Keluh Kesah Wali Kelas

MENJELANG penerimaan siswa baru, kepala madrasah memberi tugas untuk mensosialisasikan PPDB di beberapa madrasah ibtidaiyah seputaran Kecamatan  Simpang  Ulim, Pante Bidari dan Julok. Aku dan Ibu Nuraini mendapat tugas ke MIN 14 Aceh Timur. Pada jadwal yang telah ditentukan kami pun berangkat mengemban tugas yang mulia.

Dari  sekian  banyak  murid  MIN 14  yang  telah  berkumpul  di ruangan, perhatianku tertuju pada salah satu siswa, sebut saja Je. Penampilannya yang acak-acakan, rambut yang jingkrak-jingkrak, tingkah laku yang sembrono, sangat berbeda dengan kawan-kawannya, terbesit dalam hati pasti ini anak istimewa. Anak yang butuh perhatian dan kasih sayang yang lebih dari guru. Saya masih fokus padanya, mungkin dia berasal dari keluarga broken home atau yatim piatu.

Ternyata Je menjadi salah satu siswa yang mendaftar di  MTsN  1  Aceh  Timur.  Setelah  pembagian  kelas  oleh  waka Kesiswaan,  dia  menduduki  kelas  VII-3  dan  saya  menjadi  wali kelasnya.

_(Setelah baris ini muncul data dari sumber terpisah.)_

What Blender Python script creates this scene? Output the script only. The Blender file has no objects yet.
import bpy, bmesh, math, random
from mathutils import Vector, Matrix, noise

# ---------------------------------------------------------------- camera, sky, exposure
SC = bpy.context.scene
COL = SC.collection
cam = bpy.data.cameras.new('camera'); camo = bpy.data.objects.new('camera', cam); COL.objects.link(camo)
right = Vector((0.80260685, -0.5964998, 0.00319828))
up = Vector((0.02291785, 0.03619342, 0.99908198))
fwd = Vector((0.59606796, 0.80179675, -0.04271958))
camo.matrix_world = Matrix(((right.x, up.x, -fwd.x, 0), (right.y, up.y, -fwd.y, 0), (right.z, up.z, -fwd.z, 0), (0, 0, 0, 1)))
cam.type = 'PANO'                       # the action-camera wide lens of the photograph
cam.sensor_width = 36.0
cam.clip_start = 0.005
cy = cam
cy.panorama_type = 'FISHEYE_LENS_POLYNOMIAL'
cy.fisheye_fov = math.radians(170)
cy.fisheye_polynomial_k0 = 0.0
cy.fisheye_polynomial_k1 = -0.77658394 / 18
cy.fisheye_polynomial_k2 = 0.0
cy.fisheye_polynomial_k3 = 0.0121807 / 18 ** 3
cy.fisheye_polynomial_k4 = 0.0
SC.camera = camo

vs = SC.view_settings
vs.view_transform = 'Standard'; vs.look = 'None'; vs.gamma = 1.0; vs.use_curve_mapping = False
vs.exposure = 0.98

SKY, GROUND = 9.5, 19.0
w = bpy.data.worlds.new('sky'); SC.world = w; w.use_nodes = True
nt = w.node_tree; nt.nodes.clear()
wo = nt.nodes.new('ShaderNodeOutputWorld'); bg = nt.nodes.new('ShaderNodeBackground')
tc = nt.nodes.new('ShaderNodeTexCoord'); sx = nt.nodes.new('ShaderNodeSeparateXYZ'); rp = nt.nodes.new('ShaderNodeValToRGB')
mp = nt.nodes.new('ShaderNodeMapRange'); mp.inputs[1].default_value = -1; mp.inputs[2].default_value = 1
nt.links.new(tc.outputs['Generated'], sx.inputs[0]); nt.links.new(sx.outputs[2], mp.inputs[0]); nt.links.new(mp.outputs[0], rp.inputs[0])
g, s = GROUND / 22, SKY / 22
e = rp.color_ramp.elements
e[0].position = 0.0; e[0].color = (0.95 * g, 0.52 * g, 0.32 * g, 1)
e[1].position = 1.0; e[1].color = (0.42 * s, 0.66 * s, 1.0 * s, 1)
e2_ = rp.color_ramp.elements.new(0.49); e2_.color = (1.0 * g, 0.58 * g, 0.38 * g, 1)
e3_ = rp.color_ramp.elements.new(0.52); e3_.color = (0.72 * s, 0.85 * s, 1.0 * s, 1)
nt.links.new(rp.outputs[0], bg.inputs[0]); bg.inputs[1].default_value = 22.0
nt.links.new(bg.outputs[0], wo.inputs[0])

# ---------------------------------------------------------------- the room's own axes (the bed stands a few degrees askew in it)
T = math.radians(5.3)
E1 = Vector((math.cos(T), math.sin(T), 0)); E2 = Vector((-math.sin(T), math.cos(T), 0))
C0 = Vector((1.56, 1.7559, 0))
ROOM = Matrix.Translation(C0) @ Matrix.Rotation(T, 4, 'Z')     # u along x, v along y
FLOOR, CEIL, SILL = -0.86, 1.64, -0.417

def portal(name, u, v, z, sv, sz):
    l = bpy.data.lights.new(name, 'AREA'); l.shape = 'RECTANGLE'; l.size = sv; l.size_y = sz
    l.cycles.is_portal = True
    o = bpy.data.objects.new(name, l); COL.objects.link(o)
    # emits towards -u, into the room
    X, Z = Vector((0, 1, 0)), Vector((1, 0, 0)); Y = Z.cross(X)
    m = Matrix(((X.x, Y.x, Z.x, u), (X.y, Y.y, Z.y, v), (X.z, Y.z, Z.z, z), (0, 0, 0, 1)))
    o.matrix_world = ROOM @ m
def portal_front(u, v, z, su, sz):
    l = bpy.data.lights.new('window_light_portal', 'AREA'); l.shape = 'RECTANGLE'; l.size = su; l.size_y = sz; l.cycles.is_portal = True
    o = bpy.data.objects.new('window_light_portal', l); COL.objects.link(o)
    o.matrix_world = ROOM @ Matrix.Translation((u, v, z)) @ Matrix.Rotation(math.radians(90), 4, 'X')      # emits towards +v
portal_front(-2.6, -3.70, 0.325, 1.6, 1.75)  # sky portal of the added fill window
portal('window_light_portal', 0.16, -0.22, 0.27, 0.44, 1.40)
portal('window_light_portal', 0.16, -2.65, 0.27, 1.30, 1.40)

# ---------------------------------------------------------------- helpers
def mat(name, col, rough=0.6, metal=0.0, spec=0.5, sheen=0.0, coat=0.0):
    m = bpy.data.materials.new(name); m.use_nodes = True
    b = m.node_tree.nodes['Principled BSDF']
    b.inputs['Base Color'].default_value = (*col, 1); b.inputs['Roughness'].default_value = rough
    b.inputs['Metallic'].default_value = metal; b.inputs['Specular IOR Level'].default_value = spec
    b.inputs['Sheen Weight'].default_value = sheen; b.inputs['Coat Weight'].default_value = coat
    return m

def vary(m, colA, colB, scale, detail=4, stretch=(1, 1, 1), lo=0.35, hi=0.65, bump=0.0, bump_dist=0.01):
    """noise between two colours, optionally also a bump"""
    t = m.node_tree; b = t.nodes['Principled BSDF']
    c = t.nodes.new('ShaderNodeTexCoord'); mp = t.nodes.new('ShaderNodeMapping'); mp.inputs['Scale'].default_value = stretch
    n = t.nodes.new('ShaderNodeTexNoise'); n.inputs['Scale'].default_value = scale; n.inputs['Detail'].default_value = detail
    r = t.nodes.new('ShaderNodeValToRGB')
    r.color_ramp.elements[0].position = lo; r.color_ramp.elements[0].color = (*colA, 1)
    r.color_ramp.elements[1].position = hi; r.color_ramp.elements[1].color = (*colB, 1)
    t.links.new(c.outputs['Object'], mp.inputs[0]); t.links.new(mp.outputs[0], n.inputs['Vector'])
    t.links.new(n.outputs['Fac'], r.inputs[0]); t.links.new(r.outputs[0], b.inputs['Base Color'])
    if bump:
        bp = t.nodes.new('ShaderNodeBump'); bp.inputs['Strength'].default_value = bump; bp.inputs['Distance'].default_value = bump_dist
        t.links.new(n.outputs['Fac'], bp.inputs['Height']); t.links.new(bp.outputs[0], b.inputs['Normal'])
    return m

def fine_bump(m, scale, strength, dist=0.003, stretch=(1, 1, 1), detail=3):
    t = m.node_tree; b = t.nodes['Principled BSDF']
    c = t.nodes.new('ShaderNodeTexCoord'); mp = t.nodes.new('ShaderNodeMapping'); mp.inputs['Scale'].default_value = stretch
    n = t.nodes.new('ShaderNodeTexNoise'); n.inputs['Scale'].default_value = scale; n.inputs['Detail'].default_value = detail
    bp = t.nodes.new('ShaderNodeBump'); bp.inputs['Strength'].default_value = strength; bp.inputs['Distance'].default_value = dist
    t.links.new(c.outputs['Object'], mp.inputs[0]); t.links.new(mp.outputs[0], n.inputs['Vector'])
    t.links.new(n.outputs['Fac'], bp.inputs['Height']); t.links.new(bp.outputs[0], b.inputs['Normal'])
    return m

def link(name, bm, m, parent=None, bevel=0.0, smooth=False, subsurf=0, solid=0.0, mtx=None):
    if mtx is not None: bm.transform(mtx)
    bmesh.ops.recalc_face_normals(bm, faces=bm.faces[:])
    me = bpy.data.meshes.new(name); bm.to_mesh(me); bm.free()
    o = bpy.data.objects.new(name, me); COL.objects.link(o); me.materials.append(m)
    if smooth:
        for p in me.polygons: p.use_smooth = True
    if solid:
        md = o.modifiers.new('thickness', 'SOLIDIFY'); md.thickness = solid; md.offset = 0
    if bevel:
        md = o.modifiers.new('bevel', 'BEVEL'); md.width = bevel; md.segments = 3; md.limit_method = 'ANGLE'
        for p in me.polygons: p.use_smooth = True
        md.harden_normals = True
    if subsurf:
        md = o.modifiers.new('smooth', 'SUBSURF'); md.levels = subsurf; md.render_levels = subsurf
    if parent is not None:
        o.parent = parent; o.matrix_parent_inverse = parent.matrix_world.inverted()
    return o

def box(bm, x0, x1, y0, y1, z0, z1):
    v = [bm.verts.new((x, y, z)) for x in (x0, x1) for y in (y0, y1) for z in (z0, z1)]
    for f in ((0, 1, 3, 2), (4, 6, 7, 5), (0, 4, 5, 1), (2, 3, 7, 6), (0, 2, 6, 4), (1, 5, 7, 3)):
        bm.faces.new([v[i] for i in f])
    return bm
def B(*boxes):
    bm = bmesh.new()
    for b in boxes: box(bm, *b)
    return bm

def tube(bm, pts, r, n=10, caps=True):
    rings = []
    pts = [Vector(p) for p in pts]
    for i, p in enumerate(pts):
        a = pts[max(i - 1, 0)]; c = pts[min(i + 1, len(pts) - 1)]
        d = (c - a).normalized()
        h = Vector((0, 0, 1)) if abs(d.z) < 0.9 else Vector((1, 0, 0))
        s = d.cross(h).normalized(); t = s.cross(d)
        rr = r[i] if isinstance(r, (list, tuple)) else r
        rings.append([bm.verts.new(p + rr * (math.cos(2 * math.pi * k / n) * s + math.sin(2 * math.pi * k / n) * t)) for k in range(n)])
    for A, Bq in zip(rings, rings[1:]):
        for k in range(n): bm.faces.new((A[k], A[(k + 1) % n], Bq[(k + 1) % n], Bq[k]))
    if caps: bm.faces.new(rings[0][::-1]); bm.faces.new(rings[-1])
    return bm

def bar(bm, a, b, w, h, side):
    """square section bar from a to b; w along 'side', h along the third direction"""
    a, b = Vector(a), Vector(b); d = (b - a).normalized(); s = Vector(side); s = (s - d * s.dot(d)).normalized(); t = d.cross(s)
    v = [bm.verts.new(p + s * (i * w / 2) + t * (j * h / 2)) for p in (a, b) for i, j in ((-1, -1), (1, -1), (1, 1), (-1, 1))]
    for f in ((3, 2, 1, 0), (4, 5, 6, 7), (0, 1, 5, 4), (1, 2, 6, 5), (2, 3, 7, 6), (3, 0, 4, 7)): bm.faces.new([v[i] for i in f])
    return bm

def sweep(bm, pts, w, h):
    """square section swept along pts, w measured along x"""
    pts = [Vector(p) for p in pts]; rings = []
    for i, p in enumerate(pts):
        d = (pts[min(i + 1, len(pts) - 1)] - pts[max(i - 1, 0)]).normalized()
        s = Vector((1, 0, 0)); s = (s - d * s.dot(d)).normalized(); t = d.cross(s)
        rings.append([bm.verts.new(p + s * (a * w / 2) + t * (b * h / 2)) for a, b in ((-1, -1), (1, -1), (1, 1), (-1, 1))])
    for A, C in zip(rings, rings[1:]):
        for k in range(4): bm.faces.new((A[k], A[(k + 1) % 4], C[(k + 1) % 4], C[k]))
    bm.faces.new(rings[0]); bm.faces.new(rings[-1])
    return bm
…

Pertama kali memasuki kelas VII-3, saya memperhatikan wajah mereka satu per satu. Wajah yang masih lugu, masih ada sikap kekanak-kanakan, masih suka bercanda dengan temannya. Saya tersenyum inilah tugas baruku sekarang. Membimbing, membina, mendidik, serta menjadi orang tua kedua bagi mereka.

Saya mengeluarkan roster pelajaran dan menyalinnya di papan tulis. Saya meminta semua siswa untuk mencatatnya, agar mereka bisa tahu jadwal pelajaran mereka. Semua diam sambil mencatatnya di buku tulis. Pandanganku selalu tertuju pada Je, sikapnya yang tidak tenang, spontan membuatku bertanya,  “Kamu kenapa tidak mencatat roster?” tanyaku padanya.

“Pulpen saya macet, Bu,” jawabnya tegas.

“Namamu siapa?” Dia spontan menjawab, “Je, Bu.”

Saya mendekati meja guru, mengambil pulpen dan memberinya kepada Je. Saya berdiri di sampingnya dengan memperhatikan dia menulis. Dengan sedikit kaku dan gemetar, dia mulai menulis yang saya sendiri tidak tahu apa yang dia tuliskan. Rupanya Je belum bisa menulis dan lancar membaca.

Proses pembelajaran terus berlangsung. Banyak guru yang mengeluh  tentang  sikap dan  ketidakmampuan  Je  dalam mengikuti pelajaran. Motivasi selalu saya berikan untuk terus belajar membaca dan menulis.

Memasuki bulan ketiga, Je mulai malas ke sekolah, tanpa surat dan tanpa pemberitahuan dari orang tua. Saya sudah pernah memanggil dan menasihatinya. Dia hanya tertunduk tanpa menyela satu kata pun. Saya sudah berupaya untuk mengirim surat beberapa kali kepada orang tuanya, untuk menyampaikan perkembangan Je belakangan ini, undangan tersebut tidak pernah terpenuhi sekali pun.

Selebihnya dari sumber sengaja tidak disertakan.